War Without Glamour

“San Pietro” is an Army Pictorial Service filming of the Allied attempts, late in 1943, to take the town of San Pietro at the head of the Liri Valley in Italy. It is only thirty minutes long and its coverage is sketchy; but it is an absolutely unromantic, depressing account of war, and each of its shots seems to me to create deep and intense emotions. The scenes of the valley are awesome; those of the battle are confused, terrifying, surprising and tragic; and the ending, in which soldiers and villagers cautiously work their way into the town, is one of the most eloquent I have seen. The view of battle is always that of the soldier; the image, taken from flat positions on the ground or on the run, is constantly jumping and cringing from enemy fire, and is always of a small confused area of the struggle. Also the various elements of the battle—the noise, the danger, the task—are shown in the way they affect the soldiers. You are made very aware of the rough mountain terrain and the weather at particular moments, but always in terms of what difficulty the soldiers have in getting over the ground, or of hiding in it or finding the enemy in it. An insistent note is that of the loss of life and of the terrible arduousness of the task, which interacts with the realization that these four or five hills being fought for are backed up by miles of other hills. The treatment of soldiers and villagers in close-ups is warm, loving, adroit in finding the individual eloquence and in getting the most in natural action from a person who knows he is being photographed.

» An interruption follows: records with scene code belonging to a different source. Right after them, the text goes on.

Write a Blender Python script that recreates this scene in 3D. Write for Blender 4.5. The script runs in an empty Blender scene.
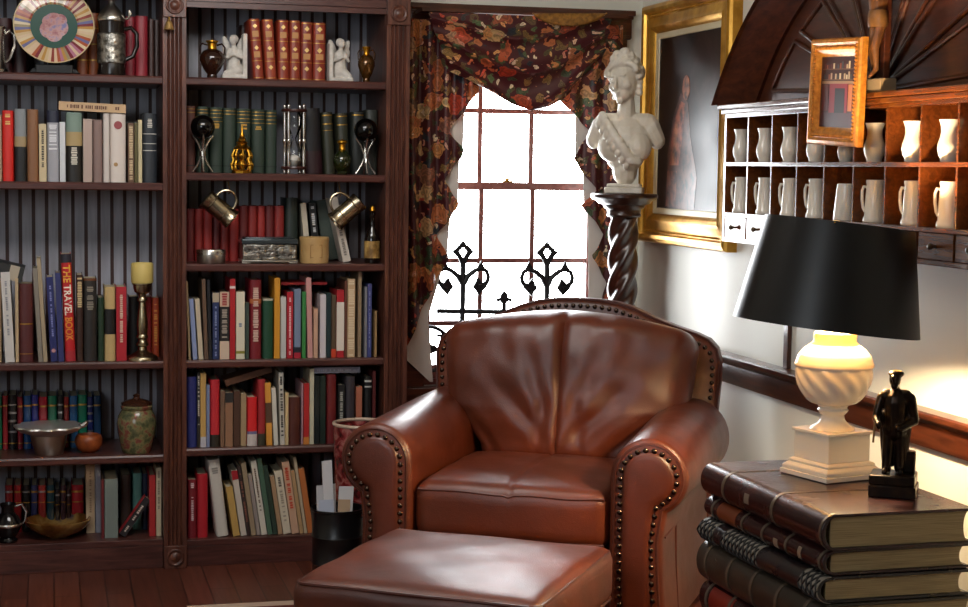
import bpy, bmesh, math, random
from mathutils import Vector, Matrix, Euler
random.seed(7)
scn = bpy.context.scene
COL = scn.collection
PI = math.pi
# ------------------------------------------------------------------ camera
FPX, CX, CY, EYE = 1667.0, 484.0, 303.5, 1.38
RW = ((0.96800, 0.00705, -0.25086), (-0.25055, 0.08173, -0.96464), (0.01370, 0.99663, 0.08088))
_x = Vector(RW[0]).normalized(); _y = Vector(RW[1]); _y = (_y - _x * _x.dot(_y)).normalized(); _z = _x.cross(_y)
ROT = Matrix((_x, _y, _z))
cam = bpy.data.objects.new('camera', bpy.data.cameras.new('camera'))
COL.objects.link(cam)
cam.data.sensor_width = 36.0
cam.data.lens = 36.0 * FPX / 968.0
cam.data.clip_start = 0.05
cam.matrix_world = Matrix.Translation((0, 0, EYE)) @ ROT.to_4x4()
scn.camera = cam
# ------------------------------------------------------------------ light and exposure
W = bpy.data.worlds.new('daylight'); scn.world = W; W.use_nodes = True
bg = W.node_tree.nodes['Background']
bg.inputs[0].default_value = (0.93, 0.97, 1.0, 1); bg.inputs[1].default_value = 26.0
scn.view_settings.view_transform = 'Standard'; scn.view_settings.look = 'None'
scn.view_settings.exposure = 0.12; scn.view_settings.gamma = 1.0; scn.view_settings.use_curve_mapping = False
scn.cycles.use_denoising = True
scn.cycles.max_bounces = 8; scn.cycles.diffuse_bounces = 4; scn.cycles.glossy_bounces = 4; scn.cycles.transparent_max_bounces = 12
scn.cycles.caustics_reflective = False; scn.cycles.caustics_refractive = False
scn.cycles.sample_clamp_indirect = 8.0

def area(name, loc, target, sx, sy, power, color=(1, 1, 1), portal=False):
    l = bpy.data.lights.new(name, 'AREA'); l.shape = 'RECTANGLE'; l.size = sx; l.size_y = sy; l.energy = power; l.color = color
    o = bpy.data.objects.new(name, l); COL.objects.link(o); o.location = loc
    o.rotation_euler = (Vector(target) - Vector(loc)).to_track_quat('-Z', 'Y').to_euler()
    if portal: l.cycles.is_portal = True
    return o
area('window_portal', (1.70, 6.26, 1.2), (1.70, 0, 1.2), 0.9, 1.5, 1, portal=True)
area('front_fill_daylight', (-1.45, 1.4, 1.85), (1.3, 5.2, 1.0), 2.0, 1.1, 34, (0.86, 0.93, 1.0))  # added soft fill from the front, standing for an unseen window
area('ceiling_light', (0.35, 4.2, 2.42), (0.30, 5.5, 1.3), 1.1, 0.7, 27, (1.0, 0.98, 0.95))
# ------------------------------------------------------------------ helpers
def ray(px, py):
    return ROT @ Vector(((px - CX) / FPX, -(py - CY) / FPX, -1.0))
def at(px, py, **k):
    d = ray(px, py); (a, v), = k.items(); i = 'XYZ'.index(a)
    c = Vector((0, 0, EYE)); return c + d * ((v - c[i]) / d[i])
def lin(h):
    if not isinstance(h, str): return h
    h = h.lstrip('#'); r = []
    for i in (0, 2, 4):
        c = int(h[i:i+2], 16) / 255; r.append(c / 12.92 if c <= .04045 else ((c + .055) / 1.055) ** 2.4)
    return tuple(r)

class MB:
    def __init__(s): s.bm = bmesh.new()
    def face(s, vs, mi=0):
        try:
            f = s.bm.faces.new(vs); f.material_index = mi; return f
        except ValueError: return None
    def poly(s, pts, faces, mi=0):
        v = [s.bm.verts.new(p) for p in pts]
        for f in faces: s.face([v[i] for i in f], mi)
        return v
    def box(s, x0, x1, y0, y1, z0, z1, mi=0, M=None):
        p = [Vector((x, y, z)) for z in (z0, z1) for y in (y0, y1) for x in (x0, x1)]
        if M: p = [M @ q for q in p]
        s.poly(p, [(0, 2, 3, 1), (4, 5, 7, 6), (0, 1, 5, 4), (2, 6, 7, 3), (0, 4, 6, 2), (1, 3, 7, 5)], mi); return s
    def prism(s, pl, lo, hi, axis='y', mi=0, M=None):
        f = {'y': lambda a, b, t: (a, t, b), 'x': lambda a, b, t: (t, a, b), 'z': lambda a, b, t: (a, b, t)}[axis]
        n = len(pl); P = [Vector(f(a, b, t)) for t in (lo, hi) for a, b in pl]
        if M: P = [M @ q for q in P]
        s.poly(P, [tuple(range(n)), tuple(range(2*n-1, n-1, -1))] + [(i, i + n, (i+1) % n + n, (i+1) % n) for i in range(n)], mi); return s
    def tube(s, pts, r, n=8, closed=False, mi=0, caps=True):
        pts = [Vector(p) for p in pts]; m = len(pts); rings = []
        rr = r if isinstance(r, (list, tuple)) else [r] * m
        up = None
        for i, p in enumerate(pts):
            a = pts[(i-1) % m] if (closed or i > 0) else p; b = pts[(i+1) % m] if (closed or i < m-1) else p
            t = (b - a).normalized()
            if up is None: up = t.orthogonal().normalized()
            up = (up - t * up.dot(t))
            up = up.normalized() if up.length > 1e-6 else t.orthogonal().normalized()
            w = t.cross(up)
            rings.append([s.bm.verts.new(p + (up * math.cos(2*PI*k/n) + w * math.sin(2*PI*k/n)) * rr[i]) for k in range(n)])
        for i in range(m if closed else m - 1):
            A, B = rings[i], rings[(i+1) % m]
            for k in range(n): s.face([A[k], A[(k+1) % n], B[(k+1) % n], B[k]], mi)
        if not closed and caps:
            s.face(rings[0][::-1], mi); s.face(rings[-1], mi)
        return s
    def lathe(s, prof, n=28, c=(0, 0, 0), M=None, mi=0, fn=None):
        rings = []; c = Vector(c)
        for r, z in prof:
            if r < 1e-6:
                q = Vector((0, 0, z)); q = (M @ q if M else q) + c; rings.append([s.bm.verts.new(q)])
            else:
                R = []
                for k in range(n):
                    a = 2*PI*k/n; k_ = fn(a, z) if fn else 1.0
                    q = Vector((r*k_*math.cos(a), r*k_*math.sin(a), z)); R.append(s.bm.verts.new((M @ q if M else q) + c))
                rings.append(R)
        for j, (A, B) in enumerate(zip(rings, rings[1:])):
            m_ = mi[j] if isinstance(mi, list) else mi
            for k in range(n):
                if len(A) == 1 and len(B) == 1: continue
                if len(A) == 1: s.face([A[0], B[k], B[(k+1) % n]], m_)
                elif len(B) == 1: s.face([A[k], A[(k+1) % n], B[0]], m_)
                else: s.face([A[k], A[(k+1) % n], B[(k+1) % n], B[k]], m_)
        return s
    def grid(s, nu, nv, f, mi=0):
        V = [[s.bm.verts.new(f(i / nu, j / nv)) for i in range(nu + 1)] for j in range(nv + 1)]
        for j in range(nv):
            for i in range(nu): s.face([V[j][i], V[j][i+1], V[j+1][i+1], V[j+1][i]], mi)
        return s
    def ell(s, c, r, M=None, n=14, m=9, mi=0):
        if not isinstance(r, (tuple, list)): r = (r, r, r)
        pr = [(math.cos(-PI/2 + PI*j/m), math.sin(-PI/2 + PI*j/m)) for j in range(m + 1)]
        pr[0] = (0, -1); pr[-1] = (0, 1)
        S = Matrix.Diagonal(r).to_3x3(); MM = (M.to_3x3() @ S) if M else S
        return s.lathe(pr, n, c, MM, mi)
    def cap(s, p0, p1, r0, r1, n=10, mi=0):
        p0, p1 = Vector(p0), Vector(p1); d = p1 - p0; L = d.length
        M = d.to_track_quat('Z', 'Y').to_matrix()
        pr = [(0, -r0)] + [(r0*math.cos(a), r0*math.sin(a)) for a in (-PI/3, -PI/6, 0)] + [(r1*math.cos(a), L + r1*math.sin(a)) for a in (0, PI/6, PI/3)] + [(0, L + r1)]
        return s.lathe(pr, n, p0, M, mi)
    def rbox(s, size, r, n, fn=None, c=(0, 0, 0), mi=0):
        hx, hy, hz = [q / 2 for q in size]; nx, ny, nz = n; cache = {}
        def V(i, j, k):
            key = (i, j, k)
            if key not in cache:
                p = Vector((-hx + 2*hx*i/nx, -hy + 2*hy*j/ny, -hz + 2*hz*k/nz))
                q = Vector((max(-hx+r, min(hx-r, p.x)), max(-hy+r, min(hy-r, p.y)), max(-hz+r, min(hz-r, p.z))))
                d = p - q
                if d.length > 1e-9: p = q + d.normalized() * r
                if fn: p = fn(p)
                cache[key] = s.bm.verts.new(p + Vector(c))
            return cache[key]
        for i in range(nx):
            for j in range(ny):
                s.face([V(i, j, 0), V(i, j+1, 0), V(i+1, j+1, 0), V(i+1, j, 0)], mi)
                s.face([V(i, j, nz), V(i+1, j, nz), V(i+1, j+1, nz), V(i, j+1, nz)], mi)
            for k in range(nz):
                s.face([V(i, 0, k), V(i+1, 0, k), V(i+1, 0, k+1), V(i, 0, k+1)], mi)
                s.face([V(i, ny, k), V(i, ny, k+1), V(i+1, ny, k+1), V(i+1, ny, k)], mi)
        for j in range(ny):
            for k in range(nz):
                s.face([V(0, j, k), V(0, j, k+1), V(0, j+1, k+1), V(0, j+1, k)], mi)
                s.face([V(nx, j, k), V(nx, j+1, k), V(nx, j+1, k+1), V(nx, j, k+1)], mi)
        return s

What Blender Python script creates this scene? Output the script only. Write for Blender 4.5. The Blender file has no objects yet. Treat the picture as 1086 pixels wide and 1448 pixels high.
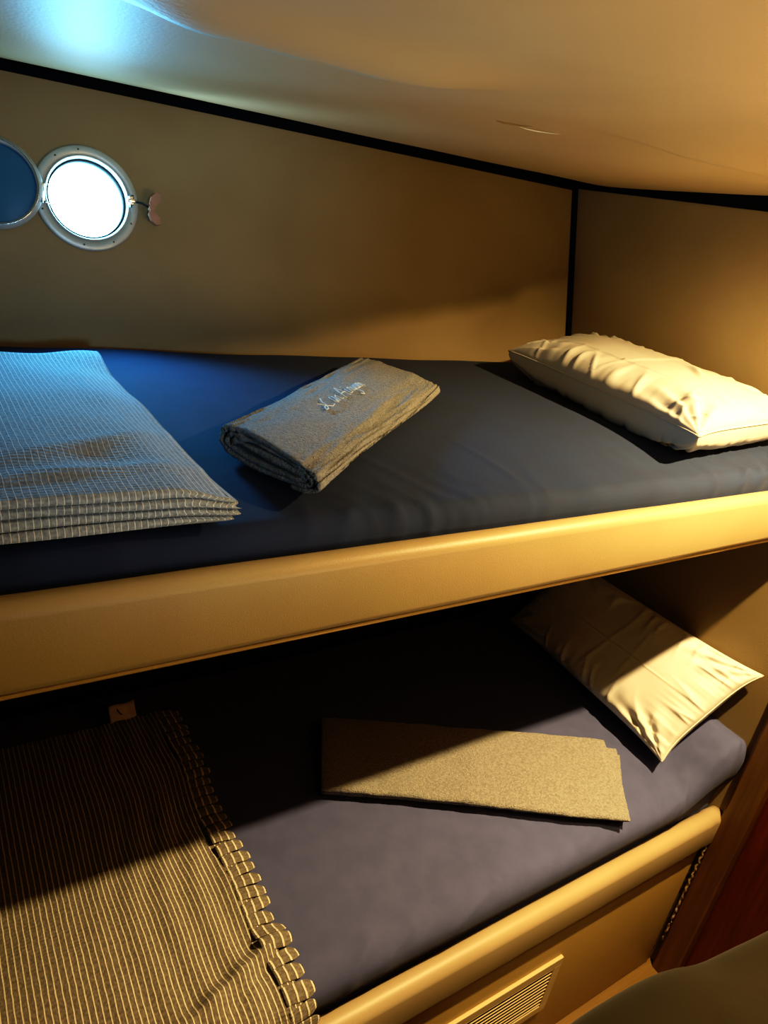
import bpy, bmesh, math, random
from mathutils import Vector, Matrix, noise
random.seed(7)
PI = math.pi
COL = bpy.context.scene.collection
Z0 = 1.495            # camera height above the cabin floor; coordinates below are written relative to the camera

# ------------------------------------------------------------------ camera frame
F = 1000.0
def nrm(v): return Vector(v).normalized()
AX = nrm((2089-543, 558-724, F))
_b = 2300.0
_a = -(F*F + (558-724)*_b)/(2089-543)
AD = nrm((_a, _b, F))
AY = AX.cross(AD).normalized()

# ------------------------------------------------------------------ materials
def mat(name, col, rough=.6, col2=None, nscale=8., bump=0., bscale=200., metal=0., sheen=0., spec=.5, emis=None, estr=0., detail=3., bdist=.002):
    m = bpy.data.materials.new(name); m.use_nodes = True
    nt = m.node_tree; N = nt.nodes; L = nt.links
    p = N['Principled BSDF']
    p.inputs['Base Color'].default_value = (*col, 1)
    p.inputs['Roughness'].default_value = rough
    p.inputs['Metallic'].default_value = metal
    p.inputs['Specular IOR Level'].default_value = spec
    if sheen:
        p.inputs['Sheen Weight'].default_value = sheen
        p.inputs['Sheen Roughness'].default_value = .5
    tc = N.new('ShaderNodeTexCoord')
    if col2:
        n = N.new('ShaderNodeTexNoise'); n.inputs['Scale'].default_value = nscale; n.inputs['Detail'].default_value = detail
        L.new(tc.outputs['Object'], n.inputs['Vector'])
        r = N.new('ShaderNodeValToRGB')
        r.color_ramp.elements[0].position = .35; r.color_ramp.elements[1].position = .65
        r.color_ramp.elements[0].color = (*col, 1); r.color_ramp.elements[1].color = (*col2, 1)
        L.new(n.outputs['Fac'], r.inputs['Fac']); L.new(r.outputs['Color'], p.inputs['Base Color'])
    if bump:
        n = N.new('ShaderNodeTexNoise'); n.inputs['Scale'].default_value = bscale; n.inputs['Detail'].default_value = 4
        L.new(tc.outputs['Object'], n.inputs['Vector'])
        b = N.new('ShaderNodeBump'); b.inputs['Strength'].default_value = bump; b.inputs['Distance'].default_value = bdist
        L.new(n.outputs['Fac'], b.inputs['Height']); L.new(b.outputs['Normal'], p.inputs['Normal'])
    if emis:
        p.inputs['Emission Color'].default_value = (*emis, 1); p.inputs['Emission Strength'].default_value = estr
    return m

def wood(name, c1, c2, rough=.3, axis=2, sc=3.):
    m = bpy.data.materials.new(name); m.use_nodes = True
    nt = m.node_tree; N = nt.nodes; L = nt.links; p = N['Principled BSDF']
    tc = N.new('ShaderNodeTexCoord'); mp = N.new('ShaderNodeMapping')
    s = [30, 30, 30]; s[axis] = 2.; mp.inputs['Scale'].default_value = s
    L.new(tc.outputs['Object'], mp.inputs['Vector'])
    n = N.new('ShaderNodeTexNoise'); n.inputs['Scale'].default_value = sc; n.inputs['Detail'].default_value = 5
    L.new(mp.outputs[0], n.inputs['Vector'])
    r = N.new('ShaderNodeValToRGB'); r.color_ramp.elements[0].position = .3; r.color_ramp.elements[1].position = .7
    r.color_ramp.elements[0].color = (*c1, 1); r.color_ramp.elements[1].color = (*c2, 1)
    L.new(n.outputs['Fac'], r.inputs['Fac']); L.new(r.outputs['Color'], p.inputs['Base Color'])
    p.inputs['Roughness'].default_value = rough
    return m

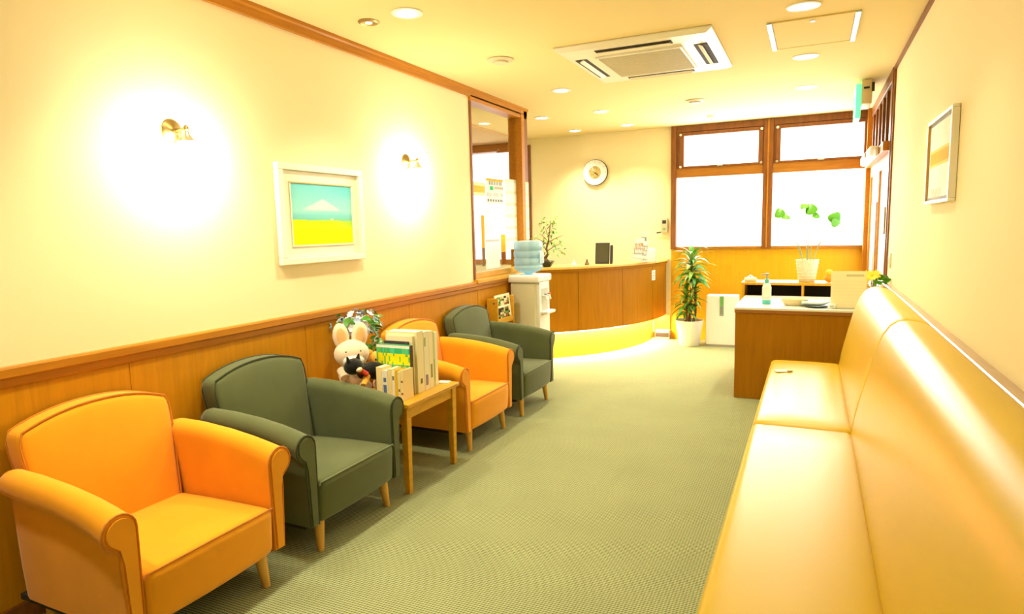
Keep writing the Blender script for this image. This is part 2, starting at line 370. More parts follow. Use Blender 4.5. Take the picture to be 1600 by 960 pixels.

Major John Huston supervised the filming, wrote the commentary, which is used at great length and very well to make the movie more intense, and delivers it himself in a carefully enunciated, unrelenting manner. He uses the medium with a good deal of sureness, and with a skill (similar to Capra’s in his Signal Corps films) for molding fairly disconnected material into events that are very dramatic and have a beginning, a middle and an end. He has made San Pietro a melancholy, confused, tragic episode, and has conveyed a greater sense of individual suffering—which is not so much heroism as infinite endurance and dignity—than any other Hollywood director who has made war documentaries. Some of the scenes are edged subtly, and perhaps in some cases unintentionally, with irony: for instance the commentary on the strategy of the battle and its progress is as coherent, all-seeing and military as the movie’s view of the battle is chaotic and limited to what the soldier sees. There is a foreword in which General Mark Clark explains the importance of the Liri Valley: the shot of him is strong and unsentimentalized, taken from below and to the side, continually suggesting the decisive, unwavering military man. The introductory glimpses of the Liri Valley show it after it has been thoroughly ravaged by the battle while the commentary describes it as it is in normal times, fertile and beautiful. A typical description is that of the bombed-out chancel of a San Pietro church: “. . . note interesting treatment on chancel.” My only reservations are the director’s evident satisfaction at having more commentary than movie, his use of a number of sequences that have been shot the same way in quite a few documentaries, and the music in the final sequence.

This last episode, which shows the villagers slowly following the soldiers into the town, clearing away debris, being hurt by a last exploding mine, beginning to rebuild their houses, is a beautifully phrased, selected and photographed passage in which every scene is toned with sadness, perseverance and dignity. This section is dominantly made up of views of the town’s children and the various expressions of innocence, shyness and hopefulness they assume while watching the cameraman, expressions overlying the somber and still secret knowledge of what they have been living through during the battle for their village. They are shown moving gently and skillfully, like so many bugs, through the wrecked streets, managing somehow to give this part of the movie a mood of benevolence and joy. The sequence is one of the finest in this war’s films, though its ending, which shows a pretty farm land, well fed cows and has a commentary full of conventionally idealistic statements of what the war was about, seems to me out of keeping with the depressing, unromanticized picture that has preceded it.